Con los años han ido apareciendo miedos nuevos. En la etapa de la universidad se registró un terremoto de 5,1 grados en la escala Richter en Galicia, nada especialmente devastador, pero lo suficiente como para notarse en Santiago y que los estudiantes se hiciesen camisetas de ‘Compostela tembló y yo estaba allí’. Al día siguiente, la prensa anunciaba que esas movimientos no eran tan extraños y que quizá se producirían nuevos temblores. Aquello me marcó y me recuerdo cronometrándome bajando de dos en dos las escalares de aquel sexto piso de la calle Santiago de Chile para saber cuánto tardaría en llegar a un lugar seguro.
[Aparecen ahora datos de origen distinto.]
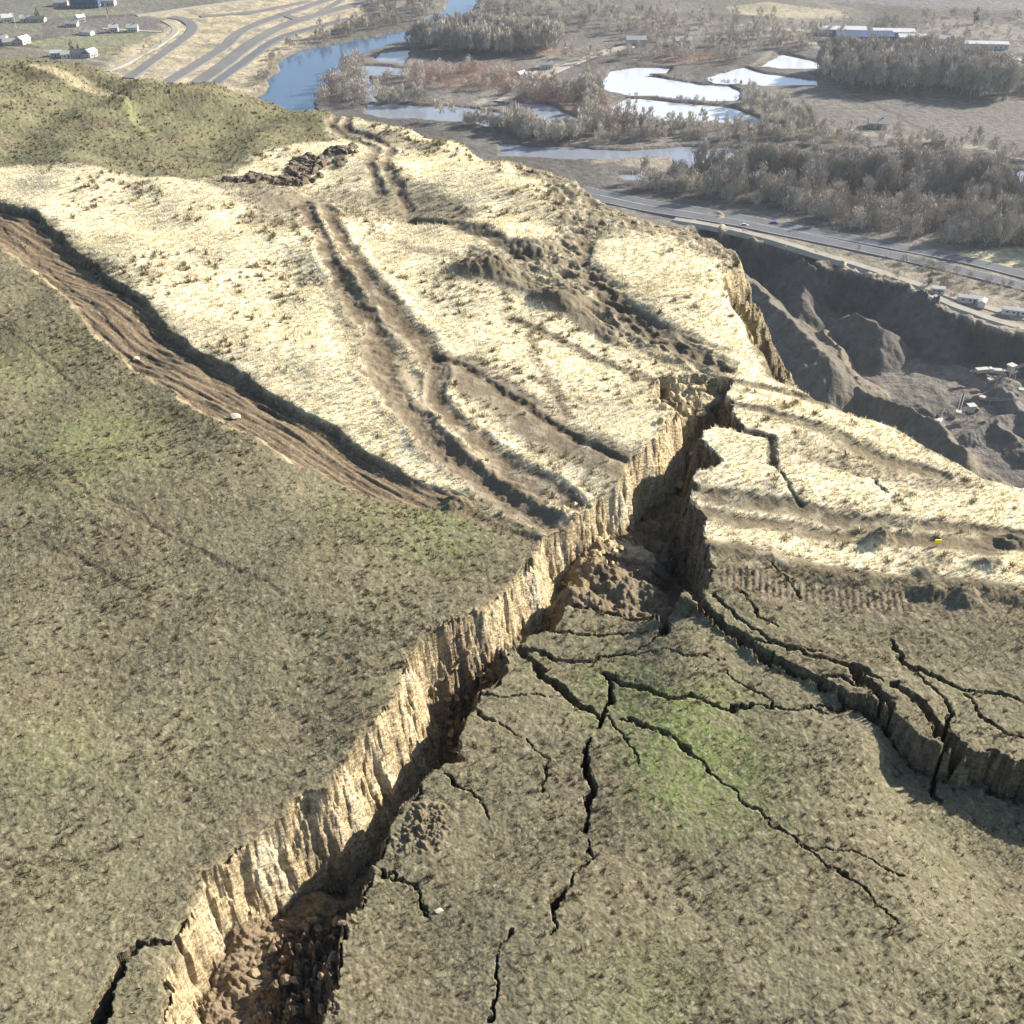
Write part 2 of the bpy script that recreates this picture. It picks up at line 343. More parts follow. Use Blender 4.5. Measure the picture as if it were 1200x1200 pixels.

Otro de mis grandes temores es el miedo al ridículo. En realidad es uno de los que más me molesta. Podemos arreglárnoslas para vivir lejos de montañas rusas, arañas o dentistas, pero el miedo al ridículo siempre está ahí, haciéndonos la vida más aburrida. Un amigo se apuntó a un curso de teatro, uno de esos talleres en los que no se estudia a Chejov ni nada de eso, sino que simplemente se grita y todo el mundo se revuelca por el suelo haciendo la croqueta y soltando emociones fuera. Para romper el hielo, el profesor pidió que cada uno representase un papel inspirado en una película de terror. Enseguida, el escenario se llenó de gente caminando como zombies, imitando a brujas o mordiéndose el cuello. Al ver que los personajes estaban cogidos, mi amigo decidió quedarse en una esquina, en cuclillas, con los ojos muy abiertos y haciendo: ‘Uuú, uuú’. Al acabar, el profesor le confesó intrigado que el suyo había sido el único papel que no había identificado. Con naturalidad, le respondió que había optado por hacer de búho. Cuando me lo contó me pareció maravilloso, y me dio una envidia tremenda. Creo que, si tuviese el valor de subirme a un escenario y hacer el búho, todos los demás miedos me darían igual.